Each line that holds the word "scene" is to be identified and copied.
++++ DATASET EXCERPT
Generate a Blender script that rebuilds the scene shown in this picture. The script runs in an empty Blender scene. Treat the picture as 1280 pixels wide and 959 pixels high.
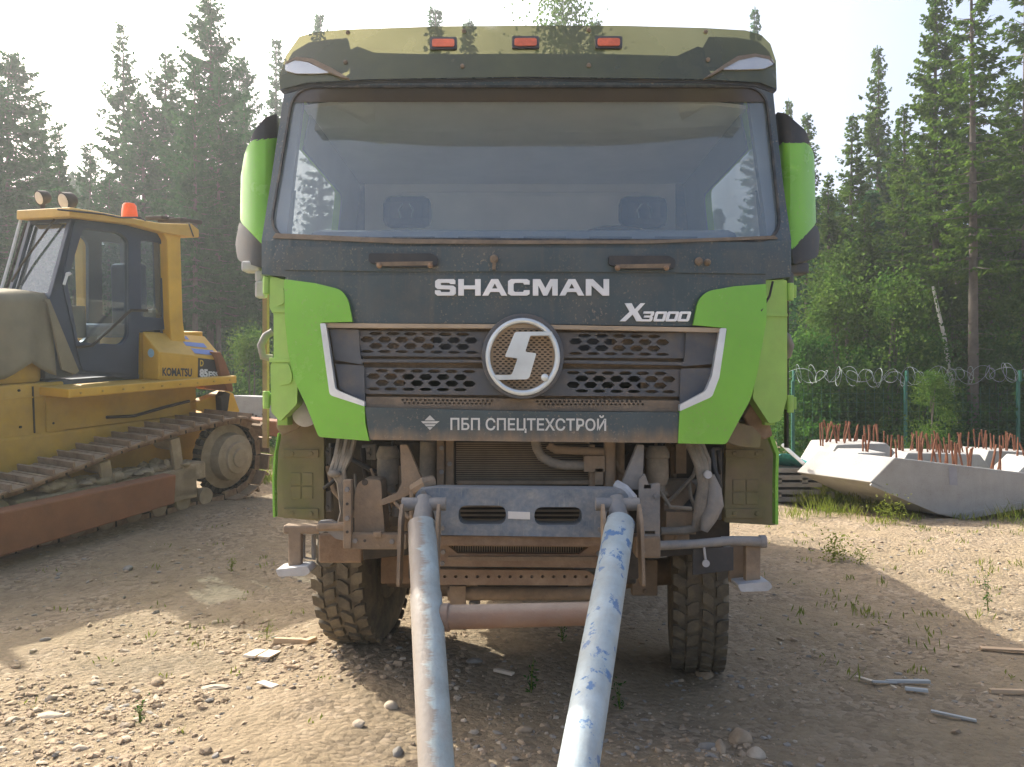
import bpy, bmesh, math, random
import numpy as np
from mathutils import Vector, Matrix
from mathutils.geometry import delaunay_2d_cdt
R = math.radians
scene = bpy.context.scene
col = scene.collection
# ---------------------------------------------------------------- camera, world, sun, exposure
F, CX, HY, CH = 1050.0, 640.0, 495.0, 1.65          # photo focal length (px), centre column, horizon row, eye height
cam_d = bpy.data.cameras.new('camera'); cam = bpy.data.objects.new('camera', cam_d); col.objects.link(cam)
cam.location = (0, 0, CH); cam.rotation_euler = (R(90), 0, 0)
cam_d.sensor_width = 36; cam_d.lens = F/1280*36; cam_d.shift_y = (HY-479.5)/1280
cam_d.clip_start = .05; cam_d.clip_end = 2000
scene.camera = cam
SUN_EL, SUN_AZ = 41.0, -45.0                          # azimuth from +Y towards +X: sun stands behind the truck, to the left
world = bpy.data.worlds.new('World'); scene.world = world; world.use_nodes = True
nt = world.node_tree; nt.nodes.clear()
sky = nt.nodes.new('ShaderNodeTexSky'); sky.sky_type = 'NISHITA'; sky.sun_disc = False
sky.sun_elevation = R(SUN_EL); sky.sun_rotation = R(SUN_AZ)
sky.air_density = .9; sky.dust_density = 9.0; sky.ozone_density = 1.6; sky.altitude = 200
bg = nt.nodes.new('ShaderNodeBackground'); bg.inputs[1].default_value = .15
wo = nt.nodes.new('ShaderNodeOutputWorld')
nt.links.new(sky.outputs[0], bg.inputs[0]); nt.links.new(bg.outputs[0], wo.inputs[0])
sl = bpy.data.lights.new('sun', 'SUN'); sl.energy = 3.4; sl.angle = R(.6); sl.color = (1, .965, .86)
sun = bpy.data.objects.new('sun', sl); col.objects.link(sun)
sd = Vector((math.sin(R(SUN_AZ))*math.cos(R(SUN_EL)), math.cos(R(SUN_AZ))*math.cos(R(SUN_EL)), math.sin(R(SUN_EL))))
sun.rotation_euler = sd.to_track_quat('Z', 'Y').to_euler(); sun.location = sd*50
vs = scene.view_settings
scene.display_settings.display_device = 'sRGB'
vs.view_transform = 'Standard'; vs.look = 'None'; vs.gamma = 1; vs.use_curve_mapping = False
vs.exposure = 1.2
scene.cycles.max_bounces = 8; scene.cycles.transparent_max_bounces = 24
scene.cycles.diffuse_bounces = 3; scene.cycles.glossy_bounces = 3; scene.cycles.transmission_bounces = 4
scene.cycles.use_denoising = True
FLARE_HAZE_D = .0021
random.seed(7)

# ---------------------------------------------------------------- helpers
def P(px, py, Y):                                      # a point of the photo at a real distance
    return Vector(((px-CX)/F*Y, Y, CH-(py-HY)/F*Y))
MATS = {}
def material(name, c, rough=.6, metal=0., dust=0., dcol=(.33,.24,.155), scale=5., var=.18, bump=0., streak=0.,
             topdust=0., bscale=60., low=None, spec=.5, patch=None, trans=0., specks=0., scol=(.36,.28,.2), sscale=80.):
    if name in MATS: return MATS[name]
    m = bpy.data.materials.new(name); m.use_nodes = True; t = m.node_tree; N = t.nodes; L = t.links
    b = N['Principled BSDF']; b.inputs['Roughness'].default_value = rough; b.inputs['Metallic'].default_value = metal
    b.inputs['Specular IOR Level'].default_value = spec
    tc = N.new('ShaderNodeTexCoord')
    def noise(s, det=5, vec=None, r=.6):
        n = N.new('ShaderNodeTexNoise'); n.inputs['Scale'].default_value = s; n.inputs['Detail'].default_value = det
        n.inputs['Roughness'].default_value = r; L.new(vec or tc.outputs['Object'], n.inputs['Vector']); return n.outputs['Fac']
    def ramp(fac, a, bb):
        r = N.new('ShaderNodeMapRange'); r.inputs[1].default_value = a; r.inputs[2].default_value = bb; r.clamp = True
        L.new(fac, r.inputs[0]); return r.outputs[0]
    def mix(fac, A, B, bl='MIX'):
        x = N.new('ShaderNodeMix'); x.data_type = 'RGBA'; x.blend_type = bl
        if isinstance(fac, float): x.inputs[0].default_value = fac
        else: L.new(fac, x.inputs[0])
        for s, v in ((x.inputs[6], A), (x.inputs[7], B)):
            if isinstance(v, tuple): s.default_value = (*v, 1)
            else: L.new(v, s)
        return x.outputs[2]
    def mth(op, a, bb):
        x = N.new('ShaderNodeMath'); x.operation = op; x.use_clamp = True
        for s, v in ((x.inputs[0], a), (x.inputs[1], bb)):
            if isinstance(v, (float, int)): s.default_value = v
            else: L.new(v, s)
        return x.outputs[0]
    dark = tuple(v*(1-var) for v in c); lite = tuple(min(1, v*(1+var)) for v in c)
    out = mix(ramp(noise(scale*.7), .3, .7), dark, lite)
    if patch:                                          # patches of another paint showing through
        pc, ps, pa = patch
        out = mix(ramp(noise(ps, 6, r=.65), pa, pa+.035), out, pc)
    fac = None
    if dust > 0:
        fac = mth('MULTIPLY', ramp(noise(scale, 8, r=.68), .62-.45*min(dust, 1), .95-.35*min(dust, 1)), min(1., dust*1.1))
    if streak > 0:
        mp = N.new('ShaderNodeMapping'); mp.inputs['Scale'].default_value = (1, 1, .07); L.new(tc.outputs['Object'], mp.inputs[0])
        s = mth('MULTIPLY', ramp(noise(scale*6, 4, mp.outputs[0]), .5, .78), streak)
        fac = s if fac is None else mth('MAXIMUM', fac, s)
    if topdust > 0:
        g = N.new('ShaderNodeNewGeometry'); sp = N.new('ShaderNodeSeparateXYZ'); L.new(g.outputs['Normal'], sp.inputs[0])
        s = mth('MULTIPLY', ramp(sp.outputs[2], .35, .8), topdust)
        fac = s if fac is None else mth('MAXIMUM', fac, s)
    if low:                                            # mud splashed up to a height (z0 full .. z1 none)
        sp = N.new('ShaderNodeSeparateXYZ'); L.new(tc.outputs['Object'], sp.inputs[0])
        mp = N.new('ShaderNodeMapping'); mp.inputs['Scale'].default_value = (1, 1, .12); L.new(tc.outputs['Object'], mp.inputs[0])
        nn = N.new('ShaderNodeMath'); nn.operation = 'MULTIPLY_ADD'; L.new(noise(22, 4, mp.outputs[0]), nn.inputs[0])
        nn.inputs[1].default_value = (low[1]-low[0])*1.6; nn.inputs[2].default_value = -(low[1]-low[0])*.8
        ad = N.new('ShaderNodeMath'); ad.operation = 'ADD'; L.new(sp.outputs[2], ad.inputs[0]); L.new(nn.outputs[0], ad.inputs[1])
        r = N.new('ShaderNodeMapRange'); r.clamp = True; L.new(ad.outputs[0], r.inputs[0])
        r.inputs[1].default_value = low[1]; r.inputs[2].default_value = low[0]
        s = mth('MULTIPLY', r.outputs[0], low[2] if len(low) > 2 else .85)
        fac = s if fac is None else mth('MAXIMUM', fac, s)
    if fac is not None:
        dd = mix(ramp(noise(scale*3), .3, .7), tuple(v*.75 for v in dcol), tuple(v*1.15 for v in dcol))
        out = mix(fac, out, dd)
        rr = N.new('ShaderNodeMapRange'); L.new(fac, rr.inputs[0]); rr.inputs[3].default_value = rough; rr.inputs[4].default_value = .93
        L.new(rr.outputs[0], b.inputs['Roughness'])
        if metal:
            rm = N.new('ShaderNodeMapRange'); L.new(fac, rm.inputs[0]); rm.inputs[3].default_value = metal; rm.inputs[4].default_value = 0
            L.new(rm.outputs[0], b.inputs['Metallic'])
    if specks:                                         # splashes and chips
        out = mix(mth('MULTIPLY', mth('MULTIPLY', ramp(noise(sscale, 3), .60, .66), ramp(noise(3.1, 3), .35, .6)), specks), out, scol)
    L.new(out, b.inputs['Base Color'])
    if bump > 0:
        bp = N.new('ShaderNodeBump'); bp.inputs['Strength'].default_value = bump; bp.inputs['Distance'].default_value = .01
        L.new(noise(bscale, 6), bp.inputs['Height']); L.new(bp.outputs[0], b.inputs['Normal'])
    if trans:
        tr = N.new('ShaderNodeBsdfTranslucent'); L.new(out, tr.inputs[0]); ms = N.new('ShaderNodeMixShader'); ms.inputs[0].default_value = trans
        L.new(b.outputs[0], ms.inputs[1]); L.new(tr.outputs[0], ms.inputs[2]); L.new(ms.outputs[0], N['Material Output'].inputs[0])
    MATS[name] = m; return m
def glass(name, tint, dust=.1, refl=.05, dcol=(.5,.5,.48), rough=.03, gain=1.0, dvar=.4):
    m = bpy.data.materials.new(name); m.use_nodes = True; t = m.node_tree; N = t.nodes; L = t.links; N.remove(N['Principled BSDF'])
    tr = N.new('ShaderNodeBsdfTransparent'); tr.inputs[0].default_value = (*tint, 1)
    gl = N.new('ShaderNodeBsdfGlossy'); gl.inputs['Roughness'].default_value = rough; gl.inputs[0].default_value = (1, 1, 1, 1)
    lw = N.new('ShaderNodeLayerWeight'); lw.inputs[0].default_value = .5
    pw = N.new('ShaderNodeMath'); pw.operation = 'POWER'; L.new(lw.outputs['Facing'], pw.inputs[0]); pw.inputs[1].default_value = 4
    mr = N.new('ShaderNodeMapRange'); L.new(pw.outputs[0], mr.inputs[0]); mr.inputs[3].default_value = refl; mr.inputs[4].default_value = min(1, .9*gain)
    m1 = N.new('ShaderNodeMixShader'); L.new(mr.outputs[0], m1.inputs[0]); L.new(tr.outputs[0], m1.inputs[1]); L.new(gl.outputs[0], m1.inputs[2])
    df = N.new('ShaderNodeBsdfDiffuse'); df.inputs[0].default_value = (*dcol, 1)
    tc = N.new('ShaderNodeTexCoord'); n = N.new('ShaderNodeTexNoise'); n.inputs['Scale'].default_value = 2.5; n.inputs['Detail'].default_value = 7
    L.new(tc.outputs['Object'], n.inputs[0])
    m2r = N.new('ShaderNodeMapRange'); L.new(n.outputs[0], m2r.inputs[0]); m2r.inputs[1].default_value = .3; m2r.inputs[2].default_value = .75
    m2r.inputs[3].default_value = dust*(1-dvar); m2r.inputs[4].default_value = dust*(1+dvar)
    m2 = N.new('ShaderNodeMixShader'); L.new(m2r.outputs[0], m2.inputs[0]); L.new(m1.outputs[0], m2.inputs[1]); L.new(df.outputs[0], m2.inputs[2])
    L.new(m2.outputs[0], N['Material Output'].inputs[0]); MATS[name] = m; return m

ROOTM = {}
def tag(o, label=None, cat=None, group=None, kind=None):
    if label: o['label'] = label
    if cat: o['category'] = cat
    if group: o['group'] = group
    if kind: o['kind'] = kind
    return o
def empty(name, loc=(0,0,0), rot=(0,0,0), **k):
    o = bpy.data.objects.new(name, None); o.location = loc; o.rotation_euler = rot; o.empty_display_size = .2; col.objects.link(o)
    ROOTM[o.name] = Matrix.LocRotScale(Vector(loc), o.rotation_euler, None); tag(o, **k); return o
def empty_m(name, M4, **k):
    o = bpy.data.objects.new(name, None); o.matrix_world = M4; col.objects.link(o); ROOTM[o.name] = M4.copy(); tag(o, **k); return o
def rootm(o):
    while o.parent: o = o.parent
    return ROOTM.get(o.name, Matrix.Identity(4))
def link(name, verts, faces, mat, parent=None, world=True, origin=None, smooth=None, bevel=0, **k):
    """one mesh object from world-space vertices (moved into its thing's space)"""
    if parent is not None: Mi = rootm(parent).inverted() if world else None
    elif origin is not None: Mi = Matrix.Translation(-Vector(origin))
    else: Mi = None
    if Mi is not None: verts = [Mi @ Vector(v) for v in verts]
    me = bpy.data.meshes.new(name); me.from_pydata([tuple(v) for v in verts], [], faces)
    me.validate(); 
    bm = bmesh.new(); bm.from_mesh(me); bmesh.ops.recalc_face_normals(bm, faces=bm.faces); bm.to_mesh(me); bm.free()
    me.materials.append(mat)
    o = bpy.data.objects.new(name, me); col.objects.link(o)
    if parent is not None: o.parent = parent
    elif origin is not None:
        o.location = origin; ROOTM[o.name] = Matrix.Translation(Vector(origin))
    if smooth:
        me.polygons.foreach_set('use_smooth', [True]*len(me.polygons)); me.set_sharp_from_angle(angle=R(smooth))
    if bevel:
        b = o.modifiers.new('bevel', 'BEVEL'); b.width = bevel; b.segments = 2; b.limit_method = 'ANGLE'; b.angle_limit = R(35); b.harden_normals = False
    tag(o, **k); return o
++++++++
- OUTPUT OF THE EXERCISE
Generate a Blender script that rebuilds the scene shown in this picture. The script runs in an empty Blender scene. Treat the picture as 1280 pixels wide and 959 pixels high.
scene = bpy.context.scene
col = scene.collection
scene.camera = cam
world = bpy.data.worlds.new('World'); scene.world = world; world.use_nodes = True
vs = scene.view_settings
scene.display_settings.display_device = 'sRGB'
scene.cycles.max_bounces = 8; scene.cycles.transparent_max_bounces = 24
scene.cycles.diffuse_bounces = 3; scene.cycles.glossy_bounces = 3; scene.cycles.transmission_bounces = 4
scene.cycles.use_denoising = True